# WHAT THE TASK REQUIRES
Retype every line from the start of the data down to and including the line with "COL = S.collection". Skip the pictures.

# RECORDS FOR PROCESSING
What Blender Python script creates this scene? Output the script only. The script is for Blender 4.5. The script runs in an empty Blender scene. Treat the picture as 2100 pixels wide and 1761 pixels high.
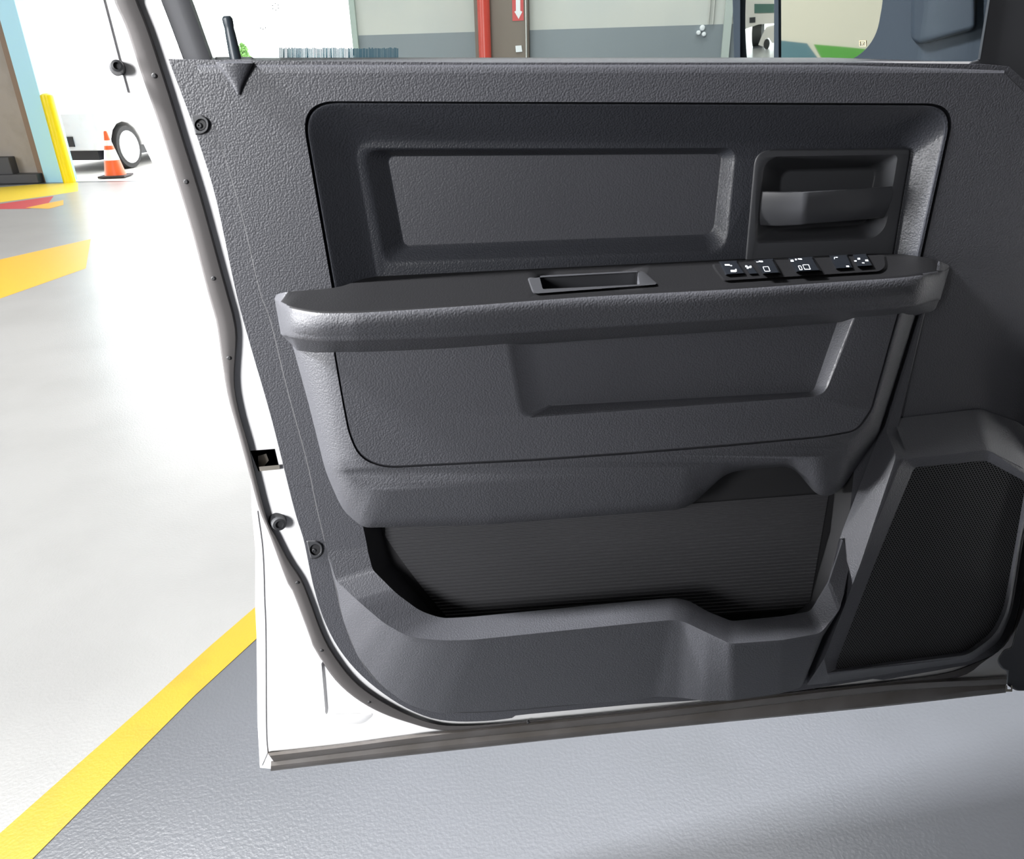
import bpy, bmesh, math, random
from mathutils import Vector, Matrix
from mathutils.geometry import tessellate_polygon
random.seed(4)
S = bpy.context.scene
COL = S.collection

# ------------------------------------------------------------------ camera
F_PX, HOR, ROLL, PSI, CH, CD = 1520., 151., .025, 5.5, 1.38, .78
CAM = Vector((0, -CD, CH))
_P = math.atan((880 - HOR) / F_PX); _s = math.radians(PSI)
_Fh = Vector((math.sin(_s), math.cos(_s), 0)); _Rh = Vector((math.cos(_s), -math.sin(_s), 0)); _Z = Vector((0, 0, 1))
FW = math.cos(_P) * _Fh - math.sin(_P) * _Z
_U0 = math.sin(_P) * _Fh + math.cos(_P) * _Z
_a = math.atan(ROLL)
RT = math.cos(_a) * _Rh - math.sin(_a) * _U0
UP = math.sin(_a) * _Rh + math.cos(_a) * _U0
cam_data = bpy.data.cameras.new('camera'); cam = bpy.data.objects.new('camera', cam_data); COL.objects.link(cam)
cam_data.sensor_width = 36; cam_data.lens = 36 * F_PX / 2100; cam_data.clip_start = .02; cam_data.clip_end = 300
m = Matrix.Identity(4)
for i in range(3):
    m[i][0], m[i][1], m[i][2], m[i][3] = RT[i], UP[i], -FW[i], CAM[i]
cam.matrix_world = m
S.camera = cam

def ray(x, y): return FW + RT * ((x - 1050.) / F_PX) - UP * ((y - 880.5) / F_PX)
def onpl(x, y, q, n):
    r = ray(x, y); return CAM + r * ((q - CAM).dot(n) / r.dot(n))
def P(x, y, d=0.): return onpl(x, y, Vector((0, -d, 0)), Vector((0, 1, 0)))       # d = distance in front of the panel plane
def PZ(x, y, z): return onpl(x, y, Vector((0, 0, z)), Vector((0, 0, 1)))

# ------------------------------------------------------------------ materials
def mat(name, col, rough=.5, metal=0., spec=.5, bump=None, coat=0., var=None):
    mt = bpy.data.materials.new(name); mt.use_nodes = True
    nt = mt.node_tree; b = nt.nodes['Principled BSDF']
    b.inputs['Base Color'].default_value = (*col, 1); b.inputs['Roughness'].default_value = rough
    b.inputs['Metallic'].default_value = metal; b.inputs['Specular IOR Level'].default_value = spec
    b.inputs['Coat Weight'].default_value = coat; b.inputs['Coat Roughness'].default_value = .08
    tc = nt.nodes.new('ShaderNodeTexCoord')
    if var:                                            # (scale, second colour, lo, hi)
        n = nt.nodes.new('ShaderNodeTexNoise'); n.inputs['Scale'].default_value = var[0]; n.inputs['Detail'].default_value = 6
        nt.links.new(tc.outputs['Object'], n.inputs['Vector'])
        r = nt.nodes.new('ShaderNodeMapRange'); r.inputs['From Min'].default_value = var[2]; r.inputs['From Max'].default_value = var[3]
        nt.links.new(n.outputs['Fac'], r.inputs['Value'])
        mx = nt.nodes.new('ShaderNodeMix'); mx.data_type = 'RGBA'
        mx.inputs['A'].default_value = (*col, 1); mx.inputs['B'].default_value = (*var[1], 1)
        nt.links.new(r.outputs['Result'], mx.inputs['Factor']); nt.links.new(mx.outputs['Result'], b.inputs['Base Color'])
    if bump:                                           # (kind, scale, strength, distance)
        kind, sc, st, di = bump
        bp = nt.nodes.new('ShaderNodeBump'); bp.inputs['Strength'].default_value = st; bp.inputs['Distance'].default_value = di
        if kind == 'grain':
            nz = nt.nodes.new('ShaderNodeTexNoise'); nz.inputs['Scale'].default_value = sc * .7; nz.inputs['Detail'].default_value = 2
            nt.links.new(tc.outputs['Object'], nz.inputs['Vector'])
            v = nt.nodes.new('ShaderNodeVectorMath'); v.operation = 'MULTIPLY_ADD'
            v.inputs[1].default_value = (.4 / sc,) * 3
            nt.links.new(nz.outputs['Color'], v.inputs[0]); nt.links.new(tc.outputs['Object'], v.inputs[2])
            t = nt.nodes.new('ShaderNodeTexVoronoi'); t.inputs['Scale'].default_value = sc; t.feature = 'SMOOTH_F1'
            nt.links.new(v.outputs[0], t.inputs['Vector']); out = t.outputs['Distance']; bp.invert = True
        else:
            t = nt.nodes.new('ShaderNodeTexNoise'); t.inputs['Scale'].default_value = sc; t.inputs['Detail'].default_value = 3
            nt.links.new(tc.outputs['Object'], t.inputs['Vector']); out = t.outputs['Fac']
        nt.links.new(out, bp.inputs['Height']); nt.links.new(bp.outputs['Normal'], b.inputs['Normal'])
    return mt

PADM = mat('padded_black_plastic', (.047, .048, .055), .52, spec=.45, bump=('grain', 560, .8, .0005))
LEATHER = mat('grained_black_plastic', (.052, .053, .061), .45, spec=.5, bump=('grain', 600, .65, .0005))
SOFT = mat('fine_grained_black_plastic', (.022, .0235, .029), .48, spec=.4, bump=('grain', 560, .8, .0005))
VINYL = mat('smooth_dark_vinyl', (.007, .007, .008), .6, spec=.2, bump=('grain', 600, .4, .0004))
SMOOTH = mat('satin_black_plastic', (.035, .036, .04), .42, spec=.5, bump=('noise', 900, .05, .0002))
DARKIN = mat('matte_black_plastic', (.018, .018, .02), .6)
LINER = mat('ribbed_black_plastic', (.05, .05, .054), .45)
GLOSS = mat('piano_black_plastic', (.012, .014, .018), .22)
RUBBER = mat('grey_black_rubber', (.062, .058, .058), .8, spec=.25, bump=('noise', 300, .1, .0004))
SEALM = mat('dusty_black_rubber', (.10, .092, .088), .55, var=(14, (.07, .062, .055), .4, .65))
WHITE = mat('white_car_paint', (.80, .80, .81), .28, coat=.6, var=(5, (.74, .735, .73), .5, .75))
STEEL = mat('zinc_steel', (.5, .46, .4), .35, metal=.9)
BLACKP = mat('black_paint', (.02, .022, .026), .4)
ICON = mat('white_print', (.85, .87, .9), .6); PRINT = mat('pale_print', (.5, .53, .56), .6)
MIRROR = mat('mirror_silver', (.93, .94, .93), .02, metal=1.)
HOUSING = mat('mirror_housing_plastic', (.009, .013, .021), .7, spec=.2)
YEL = mat('yellow_floor_paint', (.52, .31, .008), .42, spec=.5, bump=('noise', 160, .25, .002), var=(9, (.47, .27, .008), .45, .7))
ORANGE_Y = mat('orange_yellow_floor_paint', (.80, .42, .03), .42, bump=('noise', 160, .25, .002))
REDP = mat('red_floor_paint', (.55, .06, .07), .42)
def gl():
    mt = bpy.data.materials.new('window_glass'); mt.use_nodes = True; nt = mt.node_tree
    nt.nodes.remove(nt.nodes['Principled BSDF']); o = nt.nodes['Material Output']
    tr = nt.nodes.new('ShaderNodeBsdfTransparent'); tr.inputs['Color'].default_value = (.90, .94, .925, 1)
    g = nt.nodes.new('ShaderNodeBsdfGlossy'); g.inputs['Roughness'].default_value = .02
    fr = nt.nodes.new('ShaderNodeFresnel'); fr.inputs['IOR'].default_value = 1.35
    mx = nt.nodes.new('ShaderNodeMixShader'); nt.links.new(fr.outputs[0], mx.inputs[0])
    nt.links.new(tr.outputs[0], mx.inputs[1]); nt.links.new(g.outputs[0], mx.inputs[2]); nt.links.new(mx.outputs[0], o.inputs[0])
    return mt
GLASS = gl()
def grille_mat():
    mt = mat('perforated_black_plastic', (.05, .05, .053), .5)
    nt = mt.node_tree; b = nt.nodes['Principled BSDF']; tc = nt.nodes['Texture Coordinate']
    mp = nt.nodes.new('ShaderNodeMapping'); mp.inputs['Scale'].default_value = (270, 0.0001, 270); mp.inputs['Rotation'].default_value = (0, .12, 0)
    nt.links.new(tc.outputs['Object'], mp.inputs['Vector'])
    sx = nt.nodes.new('ShaderNodeSeparateXYZ'); nt.links.new(mp.outputs[0], sx.inputs[0])
    def mth(op, a, bb=None):
        n = nt.nodes.new('ShaderNodeMath'); n.operation = op
        for i, q in enumerate((a, bb)):
            if q is None: continue
            if isinstance(q, (int, float)): n.inputs[i].default_value = q
            else: nt.links.new(q, n.inputs[i])
        return n.outputs[0]
    X, Zc = sx.outputs[0], mth('MULTIPLY', sx.outputs[2], 1.155)
    row = mth('FLOOR', Zc); fz = mth('SUBTRACT', mth('SUBTRACT', Zc, row), .5)
    xo = mth('ADD', X, mth('MULTIPLY', row, .5)); fx = mth('SUBTRACT', mth('SUBTRACT', xo, mth('FLOOR', xo)), .5)
    dist = mth('SQRT', mth('ADD', mth('MULTIPLY', fx, fx), mth('MULTIPLY', mth('MULTIPLY', fz, fz), .75)))
    hole = mth('LESS_THAN', dist, .30)
    mx = nt.nodes.new('ShaderNodeMix'); mx.data_type = 'RGBA'; mx.inputs['A'].default_value = (.032, .032, .034, 1); mx.inputs['B'].default_value = (.004, .004, .004, 1)
    nt.links.new(hole, mx.inputs['Factor']); nt.links.new(mx.outputs['Result'], b.inputs['Base Color'])
    nt.links.new(mth('MULTIPLY', mth('SUBTRACT', 1., hole), .5), b.inputs['Specular IOR Level'])
    return mt
GRILLE = grille_mat()

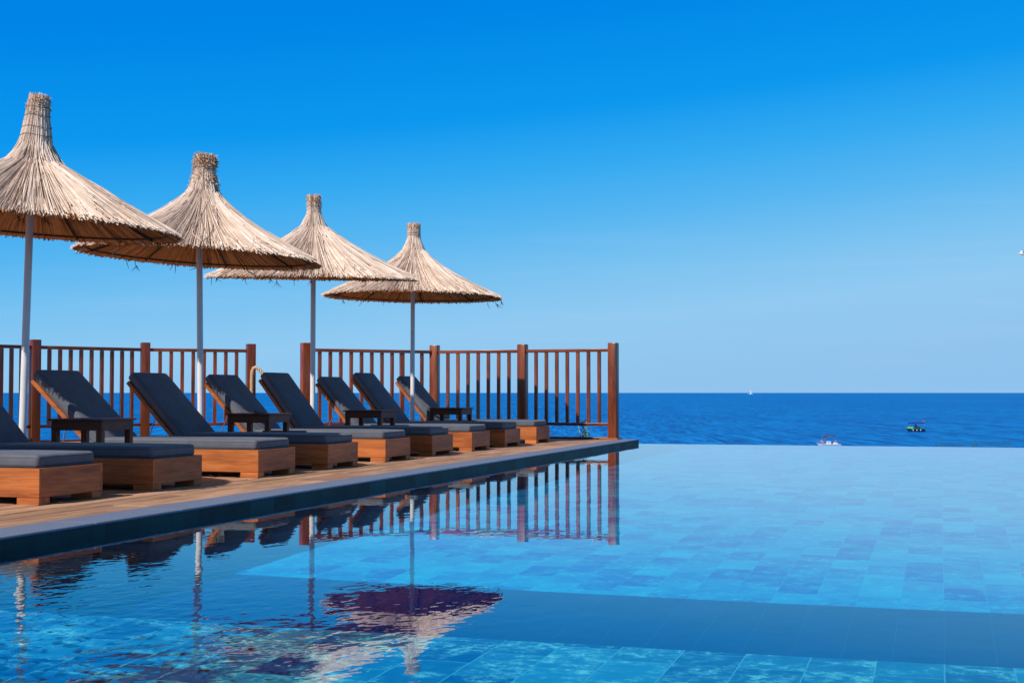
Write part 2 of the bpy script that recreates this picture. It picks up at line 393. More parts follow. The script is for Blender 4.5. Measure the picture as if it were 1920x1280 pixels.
gx_ = graded(EDGE - 0.011, XR, -4.30, -0.6, 0.013); gy_ = graded(UBACK, UEND - 0.002, 2.4, 5.1, 0.013)
XX, YY = np.meshgrid(gx_, gy_); ZZ = np.zeros_like(XX); wr = np.random.default_rng(21)
for _ in range(46):
    lam = wr.uniform(0.05, 0.15); th = wr.uniform(0, 2 * math.pi); k_ = 2 * math.pi / lam
    ZZ += 0.0034 * lam / 0.9 * math.sqrt(2.0 / 46) * np.sin(k_ * (XX * math.cos(th) + YY * math.sin(th)) + wr.uniform(0, 6.28))
rr_ = np.hypot((XX + 3.35) / 1.15, (YY - 3.4) / 1.0); mask = np.clip((1.55 - rr_) / 1.2, 0, 1) ** 1.3
patch = 0.65 + 0.35 * np.sin(XX * 3.1 + 1.3 * np.sin(YY * 2.3)) * np.sin(YY * 3.7 + 1.1 * np.sin(XX * 1.9))
ZZ = WATER + ZZ * mask * patch
ny, nx = XX.shape; mb = MB(); mb.v = np.stack([XX, YY, ZZ], -1).reshape(-1, 3).tolist()
jj, ii = np.meshgrid(np.arange(ny - 1), np.arange(nx - 1), indexing='ij'); q0 = (jj * nx + ii).ravel()
mb.f = np.stack([q0, q0 + 1, q0 + nx + 1, q0 + nx], 1).tolist(); mb.mi = [0] * len(mb.f)
wo = tag(mb.build('pool_water', M['water'], smooth='all'), kind='structure')
wo.cycles.is_caustics_caster = True
for o in (pf, pl, pg, bpy.data.objects['pool_side_wall'], bpy.data.objects['pool_end_wall']): o.cycles.is_caustics_receiver = True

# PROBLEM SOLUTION
What Blender Python script creates this scene? Output the script only. The script is for Blender 4.5. The script runs in an empty Blender scene. Treat the picture as 2100 pixels wide and 1761 pixels high.
import bpy, bmesh, math, random
from mathutils import Vector, Matrix
from mathutils.geometry import tessellate_polygon
random.seed(4)
S = bpy.context.scene
COL = S.collection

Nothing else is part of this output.